Es gibt Buchtitel, die in ihrer deutschen Übersetzung stärker werden. Erschütterung von Percival Everett wäre so ein Fall, ist der Titel doch deutlich vielgestaltiger lesbar als das schlichte Telephone im Original. Und es gibt Titel, die auf dem Weg ins Deutsche an Nuancenreichtum verlieren. Zu letzter Kategorie zählt leider Hernan Diaz Roman Treue, der im Original den doppeldeutigen Titel Trust trägt und damit natürlich auf das Vertrauen und die Ehrlichkeit anspielt. Ebenso bringt das Wort aber auch einen ökonomischen Aspekt ins Spiel, ließe sich doch Trust auch als Treuhand oder Treuhandverwaltung übersetzen.
Auch wenn in der beim Hanser-Verlag erschienen Ausgabe ein Geldbündel auf dem Cover prangt, so lässt sich das Wortspiel doch nicht adäquat auffangen und geht auf dem Übersetzungsweg einmal quer über den Atlantik verloren. Das ist bedauerlich, denn neben der Treue und dem zwischenmenschlichen Miteinander hat Hernan Diaz vor allem einen Ökonomie-Roman in vier Teilen geschrieben, der sowohl Ökonomie im Erzählen als auch Ökonomie im Sinne von wirtschaftlichem Aufstieg beleuchtet und der dabei raffiniert gebaut ist.
Alles beginnt ganz klassisch, wie ein Roman ebenso beginnt. Wir lernen die Lebensgeschichte des Benjamin Rask kennen, die mit folgenden Worten anhebt:
Da er von Geburt an annähernd jeden erdenklichen Vorteil genossen hatte, blieb Benjamin Rask als eines von wenigen das Privileg eines heldenhaften Aufstieges versagt: Seine Geschichte war keine zäher Hartnäckigkeit, keine Chronik eines unbezwinglichen Willens, der sich aus wenig mehr als altem Blech ein goldenes Schicksal schmiedeten.
Hernan Diaz – Treue. S. 15
Ein bisschen was ist allerdings wirklich anders an dieser Geschichte. Denn diese Aufstiegserzählung, die in Anlehnung an die Erzähltradition des Realismus die Entwicklung von Benjamin Rask hin zu einem der reichsten Männer der Welt schildert, sie ist keine Erzählung des Autors Hernan Diaz. Es ist vielmehr ein Autor namens Harold Vanner, der hier zwischengeschaltet ist und der uns diese Geschichte vom Aufstieg Rasks, dem Siegeszug des kapitalistischen Denkens und von einem großen Verlust erzählt.

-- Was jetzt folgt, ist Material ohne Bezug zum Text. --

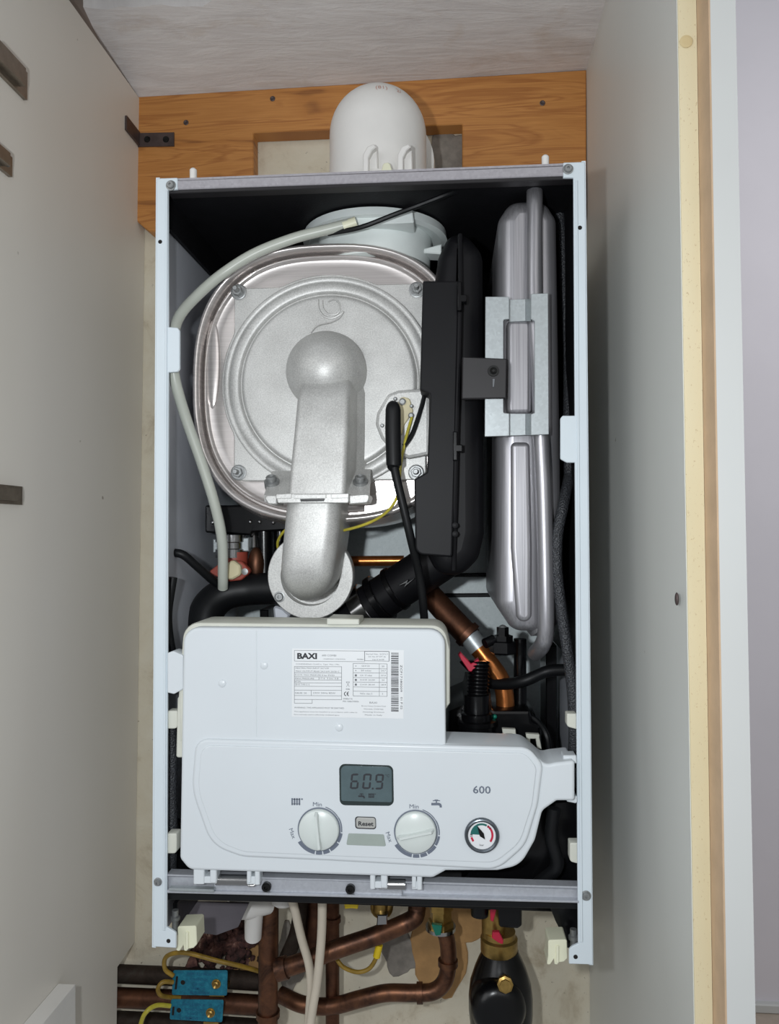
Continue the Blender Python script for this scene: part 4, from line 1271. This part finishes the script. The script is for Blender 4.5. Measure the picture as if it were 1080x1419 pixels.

Ökonomischer Aufstieg und Verlust
Diesem Roman folgt ein zweiter Teil, der erstaunliche Berührungspunkte mit dem zuvor Gelesenen aufweist. Hier ist es allerdings kein Autor, der eine Geschichte schreibt, vielmehr handelt es sich um die Memoiren von Andrew Bevel, der „Mein Leben“ schildert. Diese Memoiren sind aber eher Manuskript denn fertige Erinnerungen. Immer wieder finden sich Lücken und Anmerkungen im Text, der den Aufstieg Bevels nachzeichnet. Inhaltlich kreisen die Memoiren um seinen Aufstieg, bei dem er sich virtuos an der Börse von Million zu Million spekuliert hat.
Die rätselhafte Kongruenz zwischen Roman und Autobiographie erklärt dann der dritte Teil des Romans, in dem wir Ida Partenza kennenlernen, die im New York der 20er Jahre eigentlich als Sekretärin arbeitet. Während Wolkenkratzer in den Himmel schießen, greifen anti-italienische Ressentiments um sich (ähnlich wie bei Eduardo Lago spielt auch hier der Prozess gegen Sacco und Vanzetti eine Rolle).
Die Kommunisten führen Kämpfe gegen den zügellosen Kapitalismus – und inmitten dieser Konflikte findet sich Ida wieder, die als Tochter eines italienischen Anarchisten ausgerechnet bei jenem aus dem zweiten Teil bekannten Milliardär Andrew Bevel Anstellungen findet. Für ihn soll sie dessen Memoiren in Form bringen und aufschreiben. Dieses Vorhaben ist allerdings ein besonderes, denn Bevel will in den Memoiren auch das Leben seiner Frau ins Licht der Öffentlichkeit bringen, deren Ruf er mit dem Projekt aufzupolieren verhofft.
Bei ihrer Arbeit kommt Ida so mit der Lebensgeschichte von Bevels Frau in Berührung, deren Aufzeichnungen den vierten und letzten Teil des Buchs bilden und die damit gewissermaßen die Klammer um die drei vorgehenden Teile formt.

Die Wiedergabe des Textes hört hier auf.